Dicen que quien gusta del olor del café, gusta de los placeres de la vida. Me declaro entonces, una hedonista sin remedio.
Nada mejor que un café casi desconocido, para que la soledad sea la única interrumpiendo tus lecturas.
Tuve la suerte alguna vez de encontrarme en un café casi vacío –excepto por mi presencia, a la cual evitaré ningunear– compartiendo mi mesa con un joven y guapo Octavio Paz, quien justo ese día, en ese solitario café, tuvo que pasar por el implacable juicio de una lectora amateur llena de dudas acerca del tan odiado y amado mexicano.
Después de algunas lecturas obligadas, una sola frase logró que mi comprensión fuera más humana y menos defensiva, que fuera amante de sus letras refinadas, como si sus disyuntivas se hicieran mías.

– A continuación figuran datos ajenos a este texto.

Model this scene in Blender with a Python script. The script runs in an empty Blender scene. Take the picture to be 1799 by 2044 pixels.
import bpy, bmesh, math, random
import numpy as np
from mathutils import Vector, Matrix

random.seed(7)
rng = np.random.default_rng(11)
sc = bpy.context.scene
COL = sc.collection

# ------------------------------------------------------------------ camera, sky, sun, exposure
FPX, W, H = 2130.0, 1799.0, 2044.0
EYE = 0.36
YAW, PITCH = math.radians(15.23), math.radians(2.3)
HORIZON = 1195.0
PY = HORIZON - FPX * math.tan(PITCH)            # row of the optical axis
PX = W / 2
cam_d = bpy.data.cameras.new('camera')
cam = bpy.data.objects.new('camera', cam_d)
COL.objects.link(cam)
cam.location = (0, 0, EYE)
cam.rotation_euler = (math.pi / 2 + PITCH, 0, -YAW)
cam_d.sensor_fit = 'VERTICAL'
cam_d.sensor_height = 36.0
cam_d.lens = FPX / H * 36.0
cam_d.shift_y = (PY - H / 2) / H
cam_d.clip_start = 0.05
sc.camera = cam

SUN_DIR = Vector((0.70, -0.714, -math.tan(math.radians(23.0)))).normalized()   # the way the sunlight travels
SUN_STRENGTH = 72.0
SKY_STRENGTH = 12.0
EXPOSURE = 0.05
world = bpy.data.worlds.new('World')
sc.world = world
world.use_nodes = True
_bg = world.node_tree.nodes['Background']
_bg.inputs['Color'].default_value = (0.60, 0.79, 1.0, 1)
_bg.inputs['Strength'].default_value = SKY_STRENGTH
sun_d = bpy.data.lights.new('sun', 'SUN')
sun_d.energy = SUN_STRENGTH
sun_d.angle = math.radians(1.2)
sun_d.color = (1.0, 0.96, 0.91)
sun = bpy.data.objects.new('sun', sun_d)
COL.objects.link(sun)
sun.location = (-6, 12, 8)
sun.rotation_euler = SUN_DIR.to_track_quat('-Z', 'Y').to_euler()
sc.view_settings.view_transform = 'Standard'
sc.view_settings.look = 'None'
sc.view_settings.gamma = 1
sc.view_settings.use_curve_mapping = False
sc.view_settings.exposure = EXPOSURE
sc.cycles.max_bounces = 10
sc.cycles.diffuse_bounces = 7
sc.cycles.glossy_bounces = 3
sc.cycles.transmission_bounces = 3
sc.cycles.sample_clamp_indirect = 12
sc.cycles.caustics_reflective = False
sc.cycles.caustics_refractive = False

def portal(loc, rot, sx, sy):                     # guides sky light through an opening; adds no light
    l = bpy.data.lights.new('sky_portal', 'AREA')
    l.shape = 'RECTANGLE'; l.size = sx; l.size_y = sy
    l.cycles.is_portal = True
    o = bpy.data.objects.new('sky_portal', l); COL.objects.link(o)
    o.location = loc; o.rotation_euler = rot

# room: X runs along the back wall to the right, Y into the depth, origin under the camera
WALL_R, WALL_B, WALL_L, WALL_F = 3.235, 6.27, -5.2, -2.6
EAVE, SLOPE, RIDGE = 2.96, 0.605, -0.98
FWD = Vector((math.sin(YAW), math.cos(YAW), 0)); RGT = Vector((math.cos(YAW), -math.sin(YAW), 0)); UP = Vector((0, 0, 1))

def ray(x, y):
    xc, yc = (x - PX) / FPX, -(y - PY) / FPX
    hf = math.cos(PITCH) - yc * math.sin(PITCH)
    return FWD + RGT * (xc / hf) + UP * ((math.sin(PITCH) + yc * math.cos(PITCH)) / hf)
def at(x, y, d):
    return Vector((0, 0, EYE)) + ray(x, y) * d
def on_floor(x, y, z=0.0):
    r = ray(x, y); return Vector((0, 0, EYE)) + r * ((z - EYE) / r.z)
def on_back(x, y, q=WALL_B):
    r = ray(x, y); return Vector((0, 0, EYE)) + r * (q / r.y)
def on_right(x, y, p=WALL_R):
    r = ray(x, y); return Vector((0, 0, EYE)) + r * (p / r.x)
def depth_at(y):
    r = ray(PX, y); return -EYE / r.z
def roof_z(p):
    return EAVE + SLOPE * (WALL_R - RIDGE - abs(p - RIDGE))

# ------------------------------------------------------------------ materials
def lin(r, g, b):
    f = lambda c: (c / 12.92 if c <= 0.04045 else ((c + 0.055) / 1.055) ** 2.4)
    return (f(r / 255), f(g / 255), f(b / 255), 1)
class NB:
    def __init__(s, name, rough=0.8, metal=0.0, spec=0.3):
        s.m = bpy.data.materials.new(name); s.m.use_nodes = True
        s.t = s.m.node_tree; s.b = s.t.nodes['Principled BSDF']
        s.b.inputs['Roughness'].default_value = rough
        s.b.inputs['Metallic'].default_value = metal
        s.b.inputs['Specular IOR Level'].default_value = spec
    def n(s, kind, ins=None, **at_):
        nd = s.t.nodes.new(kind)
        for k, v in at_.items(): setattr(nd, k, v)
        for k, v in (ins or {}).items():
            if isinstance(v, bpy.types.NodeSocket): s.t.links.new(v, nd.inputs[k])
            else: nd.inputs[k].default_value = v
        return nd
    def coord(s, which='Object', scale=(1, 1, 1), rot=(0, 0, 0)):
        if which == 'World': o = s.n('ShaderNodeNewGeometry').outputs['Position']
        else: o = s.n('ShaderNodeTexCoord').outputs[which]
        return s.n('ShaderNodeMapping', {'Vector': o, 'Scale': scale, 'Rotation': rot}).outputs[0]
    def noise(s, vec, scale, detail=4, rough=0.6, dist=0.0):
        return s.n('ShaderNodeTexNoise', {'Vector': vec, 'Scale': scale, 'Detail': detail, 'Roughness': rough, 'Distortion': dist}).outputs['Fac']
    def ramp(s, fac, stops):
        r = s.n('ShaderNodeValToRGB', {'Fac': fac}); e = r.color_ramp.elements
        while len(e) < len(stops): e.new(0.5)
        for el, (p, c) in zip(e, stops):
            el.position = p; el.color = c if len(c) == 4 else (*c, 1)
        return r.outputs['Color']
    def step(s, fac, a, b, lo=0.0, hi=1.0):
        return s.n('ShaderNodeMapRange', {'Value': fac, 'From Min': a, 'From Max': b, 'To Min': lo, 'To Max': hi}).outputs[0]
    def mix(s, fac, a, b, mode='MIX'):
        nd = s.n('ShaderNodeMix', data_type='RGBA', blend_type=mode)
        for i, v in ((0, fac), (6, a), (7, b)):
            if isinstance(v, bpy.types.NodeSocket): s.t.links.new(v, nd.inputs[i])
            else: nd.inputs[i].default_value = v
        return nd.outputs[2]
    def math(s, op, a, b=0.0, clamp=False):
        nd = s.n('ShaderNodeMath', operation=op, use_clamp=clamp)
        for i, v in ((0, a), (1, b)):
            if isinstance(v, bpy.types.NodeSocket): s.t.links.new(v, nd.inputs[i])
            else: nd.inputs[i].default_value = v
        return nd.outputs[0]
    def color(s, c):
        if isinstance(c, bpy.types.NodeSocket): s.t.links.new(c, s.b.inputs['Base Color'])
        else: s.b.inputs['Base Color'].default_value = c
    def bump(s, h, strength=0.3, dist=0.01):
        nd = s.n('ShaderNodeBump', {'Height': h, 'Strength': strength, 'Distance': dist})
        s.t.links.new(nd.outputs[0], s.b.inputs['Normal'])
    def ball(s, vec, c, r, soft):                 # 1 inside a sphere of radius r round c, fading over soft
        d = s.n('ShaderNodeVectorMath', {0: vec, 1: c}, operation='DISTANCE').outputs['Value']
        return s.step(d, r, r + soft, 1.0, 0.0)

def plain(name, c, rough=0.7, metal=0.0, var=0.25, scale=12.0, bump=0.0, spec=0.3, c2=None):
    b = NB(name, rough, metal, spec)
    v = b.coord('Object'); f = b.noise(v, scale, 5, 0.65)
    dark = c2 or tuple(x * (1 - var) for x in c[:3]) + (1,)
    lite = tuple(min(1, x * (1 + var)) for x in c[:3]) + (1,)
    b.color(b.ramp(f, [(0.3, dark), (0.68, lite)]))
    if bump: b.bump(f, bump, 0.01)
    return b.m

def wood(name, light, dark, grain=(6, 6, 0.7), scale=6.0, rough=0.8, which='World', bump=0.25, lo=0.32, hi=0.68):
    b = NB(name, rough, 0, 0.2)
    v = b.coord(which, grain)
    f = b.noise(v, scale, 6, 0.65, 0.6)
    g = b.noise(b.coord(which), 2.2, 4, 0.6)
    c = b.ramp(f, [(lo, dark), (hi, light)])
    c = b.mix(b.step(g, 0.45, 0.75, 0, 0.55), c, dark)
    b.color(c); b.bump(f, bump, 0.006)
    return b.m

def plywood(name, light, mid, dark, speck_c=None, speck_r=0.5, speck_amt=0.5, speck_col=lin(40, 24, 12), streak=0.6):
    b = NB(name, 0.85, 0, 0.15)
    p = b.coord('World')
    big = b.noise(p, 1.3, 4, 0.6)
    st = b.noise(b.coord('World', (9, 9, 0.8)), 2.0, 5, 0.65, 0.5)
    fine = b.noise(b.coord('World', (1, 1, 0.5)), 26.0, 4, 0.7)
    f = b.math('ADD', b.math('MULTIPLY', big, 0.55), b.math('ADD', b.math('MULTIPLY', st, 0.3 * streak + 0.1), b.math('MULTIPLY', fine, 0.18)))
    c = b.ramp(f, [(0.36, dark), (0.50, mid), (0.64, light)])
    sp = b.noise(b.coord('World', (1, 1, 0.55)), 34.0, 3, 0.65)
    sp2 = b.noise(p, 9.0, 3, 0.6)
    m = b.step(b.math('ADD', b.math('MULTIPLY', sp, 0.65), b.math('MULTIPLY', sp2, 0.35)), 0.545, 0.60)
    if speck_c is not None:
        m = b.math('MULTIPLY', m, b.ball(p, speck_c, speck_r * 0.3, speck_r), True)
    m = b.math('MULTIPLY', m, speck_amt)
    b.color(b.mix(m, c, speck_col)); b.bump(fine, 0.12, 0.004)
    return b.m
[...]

Y entonces bebí un poco de mi café, americano y muy caliente, y cerré los ojos, porque como les cuento a los incrédulos que se ríen de mí: el café caliente es como un abrazo.

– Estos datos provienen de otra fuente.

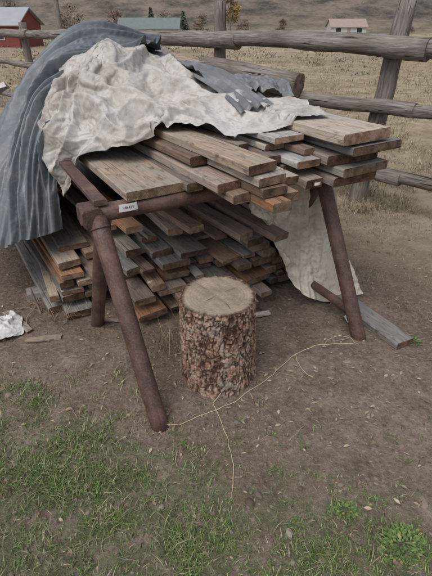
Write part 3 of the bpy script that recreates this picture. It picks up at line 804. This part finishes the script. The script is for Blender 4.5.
for _ in range(900):
    y=random.uniform(14,260); x=random.uniform(-.6,.6)*(y+5); z0=gz(x,y); s=random.uniform(.12,.4)*(1+y*.009)
    c0=random.choice([(.20,.165,.105),(.13,.125,.085),(.25,.19,.12),(.15,.11,.08)])
    for _ in range(26):
        q=Vector((x+random.gauss(0,s*.8),y+random.gauss(0,s*.8),z0+abs(random.gauss(0,s*.35)))); d1=Vector((random.gauss(0,1),random.gauss(0,1),random.gauss(0,1)+.8)).normalized(); d2=d1.orthogonal().normalized(); w=s*.18; b=len(V)
        g=random.uniform(.7,1.3); V+=[q+d1*w,q+d2*w*.5,q-d1*w,q-d2*w*.5]; F.append((b,b+1,b+2,b+3)); C+=[(c0[0]*g,c0[1]*g,c0[2]*g,1)]*4
o=mesh_obj('brush',V,F,[M_LEAF]); setcol(o,C)

# ---------------------------------------------------------------- light
el,rot=R(58),R(215)
w=bpy.data.worlds.new('World'); scene.world=w; w.use_nodes=True; nt=w.node_tree
sky=nt.nodes.new('ShaderNodeTexSky'); sky.sky_type='NISHITA'; sky.sun_disc=False; sky.sun_elevation=el; sky.sun_rotation=rot
sky.dust_density=3; sky.air_density=1.2
hs=nt.nodes.new('ShaderNodeHueSaturation'); hs.inputs['Saturation'].default_value=.55; hs.inputs['Value'].default_value=1.12
bg=nt.nodes['Background']; bg.inputs['Strength'].default_value=.15
nt.links.new(sky.outputs[0],hs.inputs['Color']); nt.links.new(hs.outputs[0],bg.inputs['Color'])
sl=bpy.data.lights.new('sun','SUN'); sl.energy=1.5; sl.angle=R(45); sl.color=(1,.985,.96)
so=link(bpy.data.objects.new('sun',sl))
d=Vector((math.sin(rot)*math.cos(el),math.cos(rot)*math.cos(el),math.sin(el)))
so.rotation_euler=d.to_track_quat('Z','Y').to_euler(); so.location=(0,0,20)

# ---------------------------------------------------------------- camera
cd=bpy.data.cameras.new('camera'); cd.sensor_fit='VERTICAL'; cd.sensor_height=24; cd.lens=443/576*24
cd.clip_end=3000; cd.clip_start=.05
co=link(bpy.data.objects.new('camera',cd)); co.location=(0,0,1.6); co.rotation_euler=(R(90-31.6),0,0)
scene.camera=co
scene.view_settings.view_transform='Standard'; scene.view_settings.look='None'; scene.view_settings.exposure=0
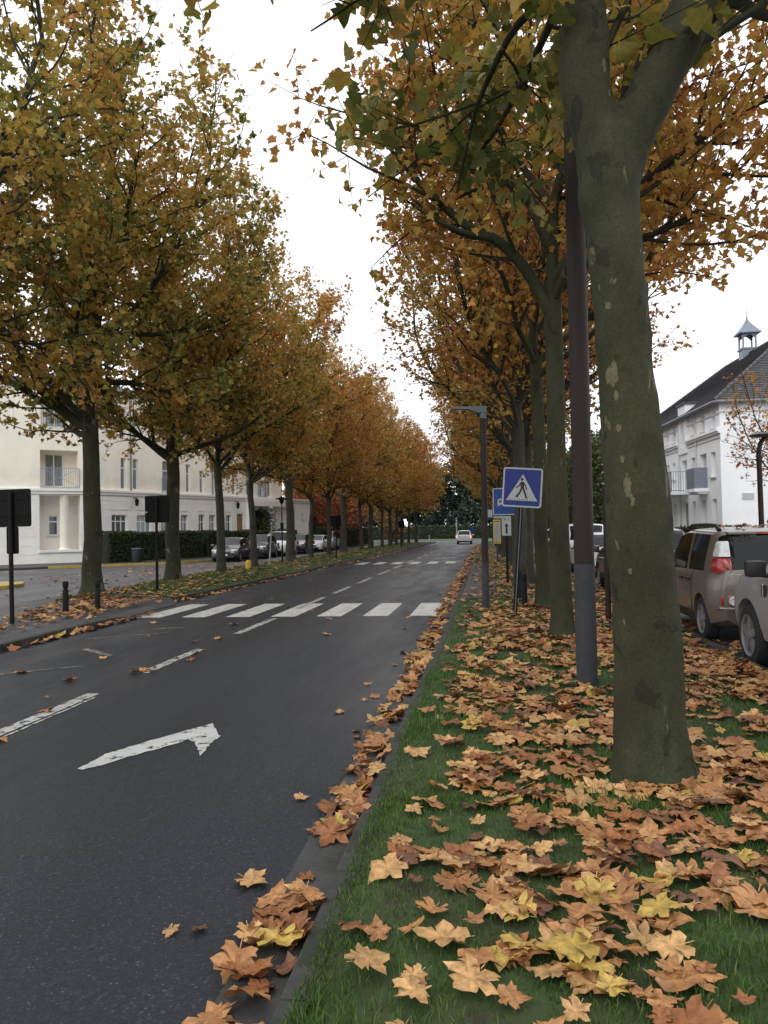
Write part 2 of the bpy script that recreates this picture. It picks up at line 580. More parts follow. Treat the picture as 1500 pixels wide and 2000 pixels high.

Entre olores y miradas rápidas a la máquina de café, pensé que realmente no sé nada, así que sin darme cuenta comencé a escuchar a los encargados de la barra, quienes resultaron todos unos expertos del café, y tal vez al darse cuenta de mi gesto involuntario de impresión infinita comenzaron a platicarme sobre sus experiencias en competencias cafeinómanas y de purezas y cosas que hasta la fecha no entiendo, pero como disfruto en una taza de café.

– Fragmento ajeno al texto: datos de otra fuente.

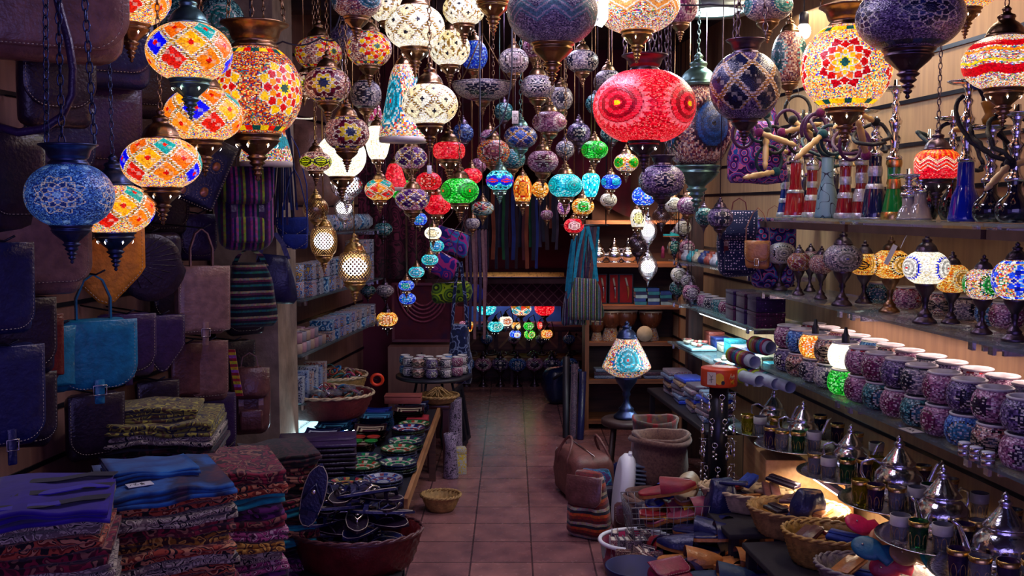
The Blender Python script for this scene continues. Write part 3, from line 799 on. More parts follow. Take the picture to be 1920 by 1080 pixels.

Y entre cafés y letras me sumergí en historias ajenas mientras Octavio Paz –a quien en esta ocasión tutearé porque en la foto de la portada de mi libro aparece joven, muy joven, y atractivo, muy atractivo– me daba la razón a cada oración:
“El hombre que así contempla no se propone saber nada; sólo quiere un olvido de sí, un postrarse ante lo que ve, un fundirse si es posible en lo que ama”.
Entonces seguiré amando el café y los libros, el café y los abrazos, el café y las buenas compañías, y a mi mamá que me heredó la adicción a la cafeína y a las letras.